I still regularly listen to Styx, so I would never criticise anyone’s musical taste, and thus I feel a certain kinship with People of Note protagonist Cadence. Her stab at pop stardom hinges on her combining different genres and breaking through to the cliquey denizens of her music-themed world—essentially fighting musical snobbery.
People of Note’s demo flung me into the second chapter of the turn-based RPG, as Cadence ventured into the rock city of Durandis on a quest to recruit a musician into her currently non-existent band. But first, lots of breaks to stop and laugh at terrible puns.
This demo contains more awful puns than a PC Gamer writer, but at the top it’s gotta be “accorgion”, which is naturally a corgi spliced with an accordion. It is adorable and squishy and of course you can pet it. If you don’t, you’re a monster.
Also adorable are the hidden owls dotted around the game. Find them and they’ll transform the turn-based battles into simple quizzes. The owls are odd. Weird, even. Weird Owls. Complete with moustache and big hairdo. I hate pop quizzes, but I appreciate a pun.
Along with the owls, the city is full of snooty music fans divided into different subgenres—metal, punk, grunge. They hate each other. And they all especially hate the country fans. They’re not too keen on pop-loving Cadence, either. The town’s a tough nut to crack, then, but Cadence finds a buddy in Fret, an aging rocker, and the two quickly combine forces, fusing their sounds together.
A lot of my favourite videogame soundtracks, and specific tunes, come from RPGs. Final Fantasy 7 and Persona 5 are high up there, and I’ll never tire of Blue Dragon’s boss theme, Eternity, performed by Deep Purple’s Ian Gillan, or Raphael’s self-sung boss theme in Baldur’s Gate 3.
People of Note probably isn’t going to reach these heights.

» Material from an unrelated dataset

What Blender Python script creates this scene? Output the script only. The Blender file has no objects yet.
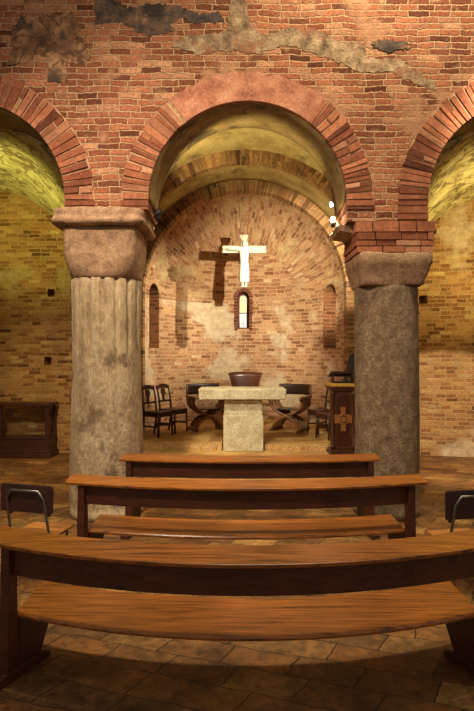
import bpy, bmesh, math, random
from mathutils import Vector, Matrix

R_ = math.radians
S = bpy.context.scene
COL = S.collection
PI = math.pi

# ------------------------------------------------------------------ camera, world, lights
F_PX, CAM_H = 560.0, 2.1
cd = bpy.data.cameras.new('camera')
cam = bpy.data.objects.new('camera', cd)
COL.objects.link(cam)
cd.sensor_fit = 'VERTICAL'
cd.sensor_height = 24.0
cd.lens = F_PX / 711.0 * 24.0
cd.clip_end = 100
cam.location = (0, 0, CAM_H)
cam.rotation_euler = (R_(90), 0, 0)
S.camera = cam

S.view_settings.view_transform = 'Standard'
S.view_settings.look = 'None'
S.view_settings.gamma = 1.0
S.view_settings.use_curve_mapping = False
S.view_settings.exposure = 0.75

world = bpy.data.worlds.new('world')
S.world = world
world.use_nodes = True
bg = world.node_tree.nodes['Background']
bg.inputs[0].default_value = (1.0, 0.84, 0.66, 1)
bg.inputs[1].default_value = 0.20


def spot(name, loc, target, energy, color, angle=70, blend=0.6, size=0.08, parent=None):
    l = bpy.data.lights.new(name, 'SPOT')
    l.energy = energy
    l.color = color
    l.spot_size = R_(angle)
    l.spot_blend = blend
    l.shadow_soft_size = size
    o = bpy.data.objects.new(name, l)
    COL.objects.link(o)
    o.location = loc
    d = Vector(target) - Vector(loc)
    o.rotation_euler = d.to_track_quat('-Z', 'Y').to_euler()
    return o


def point(name, loc, energy, color, size=0.1):
    l = bpy.data.lights.new(name, 'POINT')
    l.energy = energy
    l.color = color
    l.shadow_soft_size = size
    o = bpy.data.objects.new(name, l)
    COL.objects.link(o)
    o.location = loc
    return o


WARM = (1.0, 0.84, 0.65)
WARM2 = (1.0, 0.80, 0.50)
# unseen nave spots overhead; those on the column and pews are added fill
spot('nave_spot', (3.55, 3.5, 7.75), (4.3, 11.5, 0.7), 3000, WARM, 35, 0.7, 0.05)
spot('nave_spot', (-2.4, 2.2, 7.0), (-1.0, 7.1, 2.6), 1350, WARM, 72, 1.0, 0.25)  # frontal fill, added to brighten the left column
spot('nave_spot', (1.9, 5.1, 8.5), (1.9, 7.1, 6.0), 720, (1.0, 0.86, 0.60), 140, 1.0, 0.25)
spot('nave_spot', (0.1, 5.2, 6.9), (0.0, 3.2, 0.4), 520, WARM2, 80, 1.0, 0.25)  # fill added from above to brighten the pews
# aisle lamps low on the outer side of each aisle, aimed at the vaults, plus an added floor fill
spot('aisle_light', (-4.7, 8.2, 2.9), (-4.4, 10.6, 5.4), 360, (0.92, 0.92, 0.32), 96, 1.0, 0.08)
spot('aisle_light', (-3.0, 8.15, 4.4), (-4.6, 10.8, 0.0), 190, (1.0, 0.74, 0.32), 80, 1.0, 0.08)  # unseen fill added on the inner side to brighten the left aisle floor
spot('aisle_light', (5.2, 8.2, 2.7), (4.8, 11.0, 5.2), 420, (1.0, 0.84, 0.40), 110, 1.0, 0.08)
# (the presbytery spotlights carry their own light, see the lamps at the end)


# ------------------------------------------------------------------ helpers
def px(x, y, d):
    """the point at distance d along the view axis seen at photo position x, y"""
    return Vector(((x - 237.0) / F_PX * d, d, CAM_H - (y - 355.5) / F_PX * d))


def srgb(r, g, b):
    def f(c):
        c /= 255.0
        return c / 12.92 if c <= 0.04045 else ((c + 0.055) / 1.055) ** 2.4
    return (f(r), f(g), f(b), 1.0)


class MB:
    def __init__(self):
        self.v, self.f, self.uv, self.mi, self.sm = [], [], [], [], []
        self.cur = 0

    def face(self, idx, uv=None, smooth=False):
        self.f.append(tuple(idx))
        self.uv.append(uv)
        self.mi.append(self.cur)
        self.sm.append(smooth)

    def add(self, pts):
        b = len(self.v)
        self.v += [tuple(p) for p in pts]
        return b

    def box(self, lo, hi, M=None):
        (x0, y0, z0), (x1, y1, z1) = lo, hi
        P = [Vector(p) for p in ((x0, y0, z0), (x1, y0, z0), (x1, y1, z0), (x0, y1, z0),
                                 (x0, y0, z1), (x1, y0, z1), (x1, y1, z1), (x0, y1, z1))]
        if M is not None:
            P = [M @ p for p in P]
        b = self.add(P)
        for q in ((0, 3, 2, 1), (4, 5, 6, 7), (0, 1, 5, 4), (1, 2, 6, 5), (2, 3, 7, 6), (3, 0, 4, 7)):
            self.face([b + i for i in q])

    def hexa(self, bot, top):
        """box from 4 bottom and 4 top points (ccw from above)"""
        b = self.add(list(bot) + list(top))
        for q in ((0, 3, 2, 1), (4, 5, 6, 7), (0, 1, 5, 4), (1, 2, 6, 5), (2, 3, 7, 6), (3, 0, 4, 7)):
            self.face([b + i for i in q])

    def prism(self, pts, fn0, fn1):
        """extrude 2-D outline pts between two maps 2D->3D"""
        n = len(pts)
        b = self.add([fn0(*p) for p in pts])
        c = self.add([fn1(*p) for p in pts])
        self.face([b + i for i in range(n)])
        self.face([c + n - 1 - i for i in range(n)])
        for i in range(n):
            j = (i + 1) % n
            self.face([b + j, b + i, c + i, c + j])

    def tube(self, path, r, n=8, caps=True, smooth=True, closed=False):
        P = [Vector(p) for p in path]
        k = len(P)
        rr = r if isinstance(r, (list, tuple)) else [r] * k
        up = None
        rings = []
        for i in range(k):
            if closed:
                t = (P[(i + 1) % k] - P[i - 1]).normalized()
            else:
                t = (P[min(i + 1, k - 1)] - P[max(i - 1, 0)]).normalized()
            if up is None:
                a = Vector((0, 0, 1)) if abs(t.z) < 0.9 else Vector((1, 0, 0))
                up = (a - t * a.dot(t)).normalized()
            else:
                up = (up - t * up.dot(t)).normalized()
            s = t.cross(up)
            ri = rr[i] if isinstance(rr[i], (tuple, list)) else (rr[i], rr[i])
            rings.append(self.add([P[i] + up * (math.cos(2 * PI * j / n) * ri[0]) + s * (math.sin(2 * PI * j / n) * ri[1]) for j in range(n)]))
        m = k if closed else k - 1
        for i in range(m):
            a, b = rings[i], rings[(i + 1) % k]
            for j in range(n):
                q = (j + 1) % n
                self.face([a + j, a + q, b + q, b + j], None, smooth)
        if caps and not closed:
            self.face([rings[0] + n - 1 - j for j in range(n)])
            self.face([rings[-1] + j for j in range(n)])

    def lathe(self, prof, c=(0, 0, 0), n=32, smooth=True, fn=None, uvs=True):
        """prof = [(r, z)]; fn(angle, z, r) may change the radius"""
        rings = []
        for r, z in prof:
            pts = []
            for j in range(n):
                a = 2 * PI * j / n
                q = fn(a, z, r) if fn else r
                pts.append((c[0] + q * math.cos(a), c[1] + q * math.sin(a), c[2] + z))
            rings.append(self.add(pts))
        for i in range(len(prof) - 1):
            a, b = rings[i], rings[i + 1]
            for j in range(n):
                q = (j + 1) % n
                rr = max(prof[i][0], 0.05)
                u0, u1 = 2 * PI * j / n * rr, 2 * PI * (j + 1) / n * rr
                self.face([a + j, a + q, b + q, b + j], [(u0, prof[i][1]), (u1, prof[i][1]), (u1, prof[i + 1][1]), (u0, prof[i + 1][1])], smooth)
        self.face([rings[0] + n - 1 - j for j in range(n)])
        self.face([rings[-1] + j for j in range(n)])

    def ball(self, c, r, n=12, m=8):
        rx, ry, rz = r if isinstance(r, (tuple, list)) else (r, r, r)
        top = self.add([(c[0], c[1], c[2] + rz)])
        rings = []
        for i in range(1, m):
            t = PI * i / m
            rings.append(self.add([(c[0] + rx * math.sin(t) * math.cos(2 * PI * j / n), c[1] + ry * math.sin(t) * math.sin(2 * PI * j / n), c[2] + rz * math.cos(t)) for j in range(n)]))
        bot = self.add([(c[0], c[1], c[2] - rz)])
        for j in range(n):
            q = (j + 1) % n
            self.face([top, rings[0] + j, rings[0] + q], None, True)
            self.face([bot, rings[-1] + q, rings[-1] + j], None, True)
            for i in range(len(rings) - 1):
                self.face([rings[i] + j, rings[i + 1] + j, rings[i + 1] + q, rings[i] + q], None, True)

    def sweep(self, sec, xs, fn):
        """sweep a closed section [(y, z)] over stations xs; fn(x, y, z) -> point"""
        n = len(sec)
        rings = [self.add([fn(x, y, z) for (y, z) in sec]) for x in xs]
        for i in range(len(xs) - 1):
            a, b = rings[i], rings[i + 1]
            for j in range(n):
                q = (j + 1) % n
                self.face([a + j, a + q, b + q, b + j])
        self.face([rings[0] + n - 1 - j for j in range(n)])
        self.face([rings[-1] + j for j in range(n)])

    def grid(self, nu, nv, fn, uvfn, smooth=True, flip=False):
        b = self.add([fn(i / nu, j / nv) for j in range(nv + 1) for i in range(nu + 1)])
        for j in range(nv):
            for i in range(nu):
                q = [(i, j), (i + 1, j), (i + 1, j + 1), (i, j + 1)]
                if flip:
                    q = q[::-1]
                self.face([b + y * (nu + 1) + x for x, y in q], [uvfn(x / nu, y / nv) for x, y in q], smooth)

    def mesh(self, name, mats, fix=True):
        me = bpy.data.meshes.new(name)
        me.from_pydata(self.v, [], self.f)
        for m in mats:
            me.materials.append(m)
        me.polygons.foreach_set('material_index', self.mi)
        me.polygons.foreach_set('use_smooth', self.sm)
        uvl = me.uv_layers.new(name='UVMap')
        for p, uv in zip(me.polygons, self.uv):
            nrm = p.normal
            for k, li in enumerate(p.loop_indices):
                if uv:
                    uvl.data[li].uv = uv[k]
                else:
                    co = me.vertices[me.loops[li].vertex_index].co
                    a = [abs(c) for c in nrm]
                    if a[2] >= a[0] and a[2] >= a[1]:
                        uvl.data[li].uv = (co.x, co.y)
                    elif a[1] >= a[0]:
                        uvl.data[li].uv = (co.x, co.z)
                    else:
                        uvl.data[li].uv = (co.y, co.z)
        if fix:
            bm = bmesh.new()
            bm.from_mesh(me)
            bmesh.ops.recalc_face_normals(bm, faces=bm.faces)
            bm.to_mesh(me)
            bm.free()
        me.update()
        return me

    def build(self, name, mats, parent=None, bevel=0.0, fix=True):
        if not isinstance(mats, (list, tuple)):
            mats = [mats]
        o = bpy.data.objects.new(name, self.mesh(name, mats, fix))
        COL.objects.link(o)
        if parent:
            o.parent = parent
        if bevel:
            b = o.modifiers.new('bevel', 'BEVEL')
            b.width = bevel
            b.segments = 2
            b.limit_method = 'ANGLE'
            b.angle_limit = R_(40)
        return o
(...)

The location themes and battle music have already drifted out of my mind, despite only just putting the game down, because while they’re not terrible, they just aren’t memorable.
The exception to this is the rock-pop duet performed by Cadence and Fret when they join up—we’re treated to a cutscene where they’re imagining themselves in concert. It’s a flashy, vibrant detour, and the accompanying song is a deeply cheesy earworm that captures both of their vibes perfectly.
Playing together is also how they’re able to unleash massive amounts of damage in the turn-based brawls. When characters take enough damage, they can use their mash-up meter to pull off a special attack, like Final Fantasy 7’s synergies, and quickly send foes back to music school.
Scraps broadly play out conventionally, despite the abundant musical themes. The order of battle is a stanza, for instance, and while basic attacks amount to simply hitting things with an instrument, abilities are a bit more exotic, weaponising dances and riffs and headbanging. The musical layer rarely goes beyond thematic, though, so mechanically People of Note doesn’t amp things up. Granted, you can score extra damage by timing your attacks right, perfecting a QTE, so there’s a nod to musical rhythm, but it’s fleeting.
I was just starting to get into things when People of Note engaged in a terrible crime, forcing me to solve a series of uninspired puzzles. They were all, essentially, that classic videogame trope: a light and mirror puzzle. But instead of light, you’re strumming a guitar to power up some interactive dishes, which you need to move so their energy beam can hit a cog.
There’s no real conundrum here, and I’d had my fill after just one. Unfortunately that was followed by a whole series of them. That’s where People of Note started to lose me.
However! Developer Iridium Games has astutely realised that some folk might want to skip these puzzles, and it’s kindly provided the option to turn them off. If you don’t like turn-based battles but for whatever reason still want to play this turn-based RPG (no judgement), you can turn them off too.
You can effectively turn People of Note into an adventure game, if you’d like, picking the version of the game that speaks to you the most. Me? I think I’m mostly just here for the puns.